Wednesday, 31 October 2012

Octopus in Armour and Other Halloween Ponderings

At Halloween one's mind is drawn to ghouls and those spirits who are no longer with us. How can this possibly be relevant to Balintore Castle? Well, read on ...

On a recent trip to Westminster Abbey, I unexpectedly bumped into one of my favourite neighbours from Balintore Castle.  I had no idea he had taken up permanent residence in London, so the encounter was one of great delight. And indeed the last place I expected to find Charles Lyell, whose family still owns the land surrounding the castle, was buried under a slab in the main aisle.
Charles Lyell's Tomb

Even before moving to the Angus Glens, I was aware that Lyell was a geologist of great repute, whose seminal work "The Principles of Geology" was responsible for widely establishing the principle of uniformitarianism, which states that the processes that had formed the landscape in the past are still at work today. I also knew that Lyell was an intimate of his namesake Charles Darwin, but even then to have made it to "scientists' corner" in Westminster Abbey is no mean achievement. I understand Lyell's observatory at his family seat of Kinnordy House a few miles from Balintore Castle, is still in existence and is being, or is to be, restored.


octopus in armour?

halibut in space suit?

An eagle-eyed friend who accompanied me on the trip to Westminster Abbey, spotted this extraordinary ghoulish carving on an ancient tomb (above left). What is it?
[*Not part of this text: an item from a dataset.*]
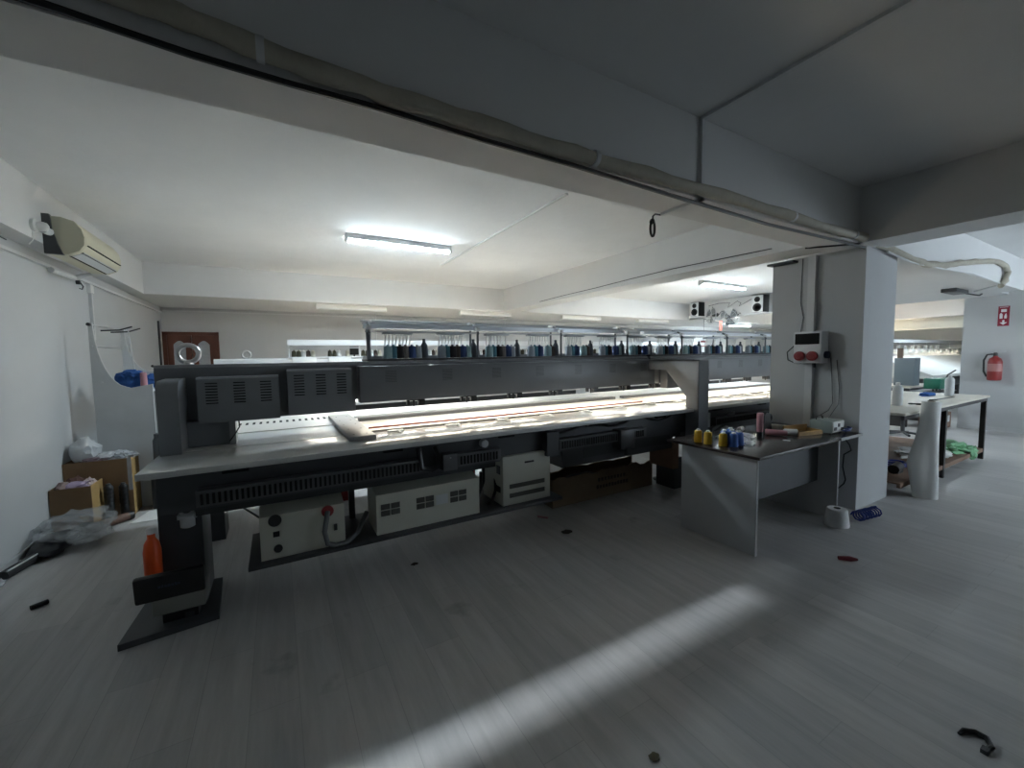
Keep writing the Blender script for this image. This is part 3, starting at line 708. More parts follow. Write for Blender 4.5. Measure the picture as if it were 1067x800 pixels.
tag(MB().tube([(4.648, 2.17, 1.62), (4.63, 2.20, 1.56), (4.63, 2.26, 1.50), (4.63, 2.25, 1.42), (4.63, 2.19, 1.39), (4.63, 2.14, 1.40), (4.63, 2.13, 1.385)], .006, 6).build('looped_cable', BLACK), 'thin black cable looping beside the socket box on the column', 'cable')
tag(MB().tube([(4.652, 2.15, 2.44), (4.655, 2.16, 2.0), (4.655, 2.13, 1.85), (4.655, 2.15, 1.705)], .004, 5).build('drop_cable', DUCT), 'thin grey cable dropping down the column to the socket box', 'cable')
tag(MB().tube([(4.655, 1.88, 1.44), (4.65, 1.86, 1.2), (4.65, 1.85, 1.0), (4.62, 1.87, .93), (4.50, 1.88, .90), (4.47, 1.86, .872)], .004, 5).build('drop_cable', DUCT), 'thin grey cable hanging from the socket box to the device on the desk', 'cable')
tag(MB().tube([(4.655, 1.83, 1.42), (4.65, 1.80, 1.15), (4.65, 1.80, 1.0), (4.60, 1.82, .93), (4.535, 1.83, .87)], .004, 5).build('drop_cable', DUCT), 'second thin grey cable hanging beside the first above the device', 'cable')
tag(B(4.56, 4.664, 2.2, 2.45, 2.41, 2.43).build('cable_bracket', DARK), 'small dark bracket strip at the top of the column', 'bracket')

# ------------------------------------------------------------------ cables along the main beam
bp = [(-1.5, 2.60), (-.9, 2.57), (-.283, 2.539), (-.174, 2.528), (.079, 2.50), (.391, 2.482), (.784, 2.478), (1.295, 2.476), (1.985, 2.485), (2.967, 2.487), (3.948, 2.478), (4.478, 2.495), (4.996, 2.47), (5.6, 2.425), (6.0, 2.415), (6.6, 2.45), (7.1, 2.53), (7.9, 2.63), (8.73, 2.715), (9.15, 2.70), (9.3, 2.62), (9.2, 2.48), (9.0, 2.40)]
P = []
for i in range(len(bp)-1):
    for k in range(4):
        u = k/4; P.append((bp[i][0]*(1-u)+bp[i+1][0]*u, 1.607 - .006*math.sin(i*1.3+k), bp[i][1]*(1-u)+bp[i+1][1]*u + .004*math.sin(i*2.1+k*1.7)))
P.append((bp[-1][0], 1.607, bp[-1][1]))
rs = [.034 + .003*math.sin(i*1.9) for i in range(len(P))]
t = thing('wrapped_pipe', 'thick tape wrapped pipe running along the lower edge of the ceiling beam', 'pipe', (2.5, 1.607, 2.47))
MB().tube(P, rs, 10).build('pipe_run', TAPE, t)
for (x, z) in ((.0, 2.505), (1.42, 2.477), (3.3, 2.485), (4.3, 2.49)):
    MB().lathe((x, 1.607, z), [(.0385, -.012), (.0385, .012)], 14, 'x').build('clip', PIPEW, t)
wp = [(-1.6, 2.52), (-.9, 2.50), (-.471, 2.485), (-.376, 2.477), (-.182, 2.464), (.078, 2.46), (.397, 2.463), (.798, 2.453), (1.319, 2.452), (2.023, 2.437), (3.028, 2.42), (4.026, 2.44), (4.6, 2.445)]
tag(MB().tube([(x, 1.632, z) for x, z in [(x, z-.022) for x, z in wp]], .011, 6).build('black_cable', BLACK), 'thin black cable sagging just below the wrapped pipe on the beam', 'cable')
tag(MB().tube([(4.60, 1.62, 2.46), (4.45, 1.65, 2.44), (4.3, 1.80, 2.437), (4.25, 1.95, 2.45)], .008, 6).build('branch_cable', BLACK), 'short dark cable crossing under the beam beside the column', 'cable')
tag(MB().tube([(5.0, 1.60, 2.425), (5.6, 1.60, 2.385), (6.6, 1.60, 2.41), (7.6, 1.60, 2.45), (8.6, 1.61, 2.44), (9.0, 1.62, 2.44)], .010, 6).build('thin_cable', PIPEW), 'thin pale cable under the wrapped pipe beyond the column', 'cable')
t = thing('dangling_cable', 'black cable knotted in a loop dangling from the beam edge', 'cable', (2.23, 1.94, 2.29))
MB().tube([(2.30, 1.938, 2.44), (2.25, 1.945, 2.44), (2.235, 1.95, 2.425), (2.232, 1.95, 2.395)], .006, 6).build('tail', BLACK, t)
MB().torus((2.232, 1.95, 2.345), .05, .008, 'y', 20, 6, sx=.42, sz=1.05).build('loop', BLACK, t)
MB().torus((2.232, 1.955, 2.392), .014, .007, 'x', 12, 6).build('knot', BLACK, t)
tag(MB().tube([(4.262, 6.33, 2.50), (4.262, 5.6, 2.515), (4.262, 4.8, 2.52), (4.262, 4.1, 2.535), (4.262, 3.4, 2.542), (4.262, 2.25, 2.517)], .005, 5).build('wall_cable', DARK), 'thin dark cable strung along the side of the cross beam', 'cable')

# ------------------------------------------------------------------ air conditioner and camera
t = thing('air_conditioner', 'old yellowed wall air conditioner high on the side beam', 'air conditioner', (-1.48, 5.25, 2.40))
prof = [(-1.6, 2.70), (-1.50, 2.705), (-1.42, 2.68), (-1.38, 2.62), (-1.365, 2.555), (-1.37, 2.49), (-1.40, 2.44), (-1.47, 2.405), (-1.6, 2.405)]
MB().prism(prof, 4.86, 5.80, 'y').build('body', OFFW, t)
MB().prism([(-1.6, 2.715), (-1.555, 2.715), (-1.545, 2.60), (-1.52, 2.48), (-1.49, 2.395), (-1.6, 2.395)], 4.825, 4.86, 'y').build('back_plate', DGREY, t)
MB().prism([(x+.004 if x > -1.59 else x, z) for x, z in prof], 4.845, 4.89, 'y').build('end_cap', mat('ac_end_plastic', (.52, .50, .38), .55), t)
MB().box(-1.40, -1.357, 4.92, 5.76, 2.497, 2.503, rot=Matrix.Rotation(0, 3, 'Y')).build('front_seam', VOID, t)
MB().prism([(-1.395, 2.446), (-1.39, 2.440), (-1.465, 2.404), (-1.47, 2.409)], 4.93, 5.75, 'y').build('air_flap', LABEL, t)
MB().box(-1.412, -1.398, 4.92, 5.76, 2.433, 2.447).build('outlet_gap', VOID, t)
MB().box(-1.485, -1.47, 4.92, 5.76, 2.402, 2.412).build('outlet_gap', VOID, t)
t = thing('security_camera', 'small white dome camera on the beam beside the air conditioner', 'camera', (-1.56, 4.66, 2.58))
MB().lathe((-1.6, 4.63, 2.62), [(.05, 0), (.05, .02), (.035, .03)], 16, 'x').build('mount', WHITEP, t)
MB().lathe((-1.57, 4.63, 2.615), [(.034, 0), (.036, .03), (.03, .05), (.015, .06)], 14, 'x').build('camera_body', WHITEP, t)
MB().rod((-1.555, 4.66, 2.60), (-1.54, 4.73, 2.60), .028, 12).build('lens_barrel', LABEL, t)
MB().tube([(-1.59, 4.60, 2.57), (-1.592, 4.60, 2.50), (-1.61, 4.58, 2.46)], .004, 5).build('lead', WHITEP, t)
t.location.z -= .045; t.location.y += .04
tag(MB().tube([(-1.725, 5.3, 2.34), (-1.70, 5.45, 2.335), (-1.71, 5.75, 2.345), (-1.60, 5.80, 2.395)], .025, 8).build('drain_pipe', PIPEW), 'short pale drain pipe below the air conditioner', 'pipe')
tag(MB().tube([(-1.75, 3.0, 2.46), (-1.74, 3.7, 2.44), (-1.74, 4.2, 2.462), (-1.72, 4.6, 2.43)], .005, 5).build('wall_cable', DARK), 'thin grey cable drooping along the side wall below the camera', 'cable')
t = thing('cable_hook', 'small dark hook on the side wall trunking below the air conditioner', 'hook', (-1.72, 5.95, 2.31))
MB().lathe((-1.76, 5.95, 2.33), [(.022, 0), (.022, .03)], 10, 'x').build('hook_base', DARK, t)
MB().tube([(-1.73, 5.95, 2.33), (-1.71, 5.95, 2.29), (-1.72, 5.95, 2.26), (-1.74, 5.95, 2.27)], .006, 6).build('hook_wire', DARK, t)

# ------------------------------------------------------------------ marbled rack by the side wall
t = thing('display_rack', 'marbled white rack with curved side panels and wire rails against the side wall', 'rack', (-1.4, 5.9, 0))
c0 = [(-1.62, 0), (-1.62, 1.89), (-1.59, 1.89)]
for i in range(9):
    u = i/8; c0.append((-1.585+.185*(u**1.7)*1.0 + (.02*u), 1.80-.55*(1-(1-u)**1.6)))
c0 += [(-1.34, 1.235), (-1.17, 1.27), (-1.17, 0)]
MB().prism(c0, 5.52, 5.545, 'y').build('side_panel', TILEP, t)
c1 = [(-1.72+.0, 0), (-1.72, 1.885), (-1.69, 1.885)] + [(-1.685+.2*((i/8)**1.7), 1.80-.42*(1-(1-i/8)**1.6)) for i in range(9)] + [(-1.30, 1.40), (-1.30, 0)]
MB().prism([(x+.12, z) for x, z in c1], 6.40, 6.425, 'y').build('side_panel', TILEP, t)
MB().box(-1.62, -1.18, 5.545, 6.40, .55, .575).build('shelf', TILEP, t)
MB().box(-1.60, -1.18, 5.545, 6.40, 1.19, 1.21).build('shelf', TILEP, t)
for (x, z) in ((-1.605, 1.87), (-1.60, 1.66), (-1.55, 1.30)):
    MB().rod((x, 5.50, z), (x, 6.44, z), .009, 8).build('wire_rail', STEEL, t)
for y in (5.85, 6.15):
    MB().tube([(-1.62, y, 1.83), (-1.48, y+.03, 1.84), (-1.38, y+.05, 1.88)], .008, 6).build('hook_arm', DARK, t)
MB().rod((-1.40, 6.0, 1.21), (-1.44, 6.0, 1.87), .006, 6).build('wire_upright', STEEL, t)
MB().lathe((-1.607, 5.515, 1.87), [(.016, -.03), (.016, .01)], 10, 'y').build('rail_cap', BLACK, t)
t.location.x += .04
bc = MB().blob((-1.36, 5.75, 1.285), (.13, .10, .12), .35, 2.0, 3, 3).blob((-1.20, 5.80, 1.27), (.11, .09, .09), .35, 2.4, 3, 5).blob((-1.33, 5.72, 1.37), (.09, .07, .05), .3, 2.4, 3, 8)
tag(bc.build('folded_cloth', BLUEC), 'bright blue cloth bundle lying on the marbled rack', 'cloth')
tag(MB().lathe((-1.225, 5.66, 1.211), [(.028, 0), (.03, .01), (.028, .17), (.012, .18)], 14).build('thread_cone', TH['pink']), 'pink thread cone standing beside the blue cloth on the rack', 'thread')
t = thing('spray_bottle', 'black handled bottle on the marbled rack by the machine end', 'bottle', (-1.10, 5.75, 1.30))
t.location = (-1.20, 6.05, 1.211)
MB().lathe((-1.20, 6.05, 1.211), [(.02, 0), (.028, .01), (.028, .12), (.012, .16), (.012, .20)], 12).build('bottle_body', TILEP, t)
MB().tube([(-1.20, 6.05, 1.405), (-1.20, 6.03, 1.44), (-1.22, 6.0, 1.45)], .014, 8).build('trigger', BLACK, t)

# ------------------------------------------------------------------ clutter by the side wall
def carton(name, label, x0, x1, y0, y1, h, mt, side, group=None):
    t = thing(name, label, 'box', ((x0+x1)/2, (y0+y1)/2, 0), group)
    th = .008
    MB().box(x0, x1, y0, y1, 0, th).build('base', mt, t)
    MB().box(x0, x1, y0, y0+th, th, h).build('front_panel', mt, t)
    MB().box(x0, x1, y1-th, y1, th, h).build('back_panel', mt, t)
    MB().box(x0, x0+th, y0+th, y1-th, th, h).build('end_panel', mt, t)
    MB().box(x1-th, x1, y0+th, y1-th, th, h).build('end_panel', side, t)
    return t
carton('cardboard_box', 'lower cardboard box of scraps before the taller one by the wall', -1.755, -1.49, 4.97, 5.25, .40, CARD, CARD_LIT)
t2 = carton('cardboard_box', 'taller cardboard box heaped with clear bags by the wall', -1.755, -1.28, 5.265, 5.51, .565, CARD, CARD_LIT)
MB().box(-1.31, -1.28, 5.258, 5.266, .25, .568).build('packing_tape', PLASTIC, t2)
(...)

We weren't sure if the head had worn away, but no, it is some kind of putative "octopus in armour". There is but a small leap to Admiral Ackbar (above right) of Star Wars ( a halibut in a space suit?). It just shows you that any CGI monsters we can create nowadays are more than matched by the artists of history. I am thinking particularly of the mediaeval depictions of hell and the outandish creations of Hieronymus Bosch that defy modern understanding. So what does the"octopus in armour" signify? Did it mean the resident of the tomb had died in a battle at sea? Neither my Latin was up to the challenge. nor my friend of other ethnic origin.




red heraldic lion

white heraldic lion

Another creature much in evidence at Westminster Abbey is the heraldic beast, which is one of my very favourite subects ever. A succesful treatment of a heraldic beast is one of the very toughest tests, that will only be passed by the best artists. It is not about the  naturalism in the fantasy, but whether there an animus in the creature, and an observing mind behind the depiction. The heraldic beast may be regal and may be magnificent, but with an additional cadenza of humour or pathos, you know you are seeing the very best of class. Mary Queen of Scots'  tomb features this mercurially disturbing red lion, while the woebegone beast in white marble is a masterful study in misery.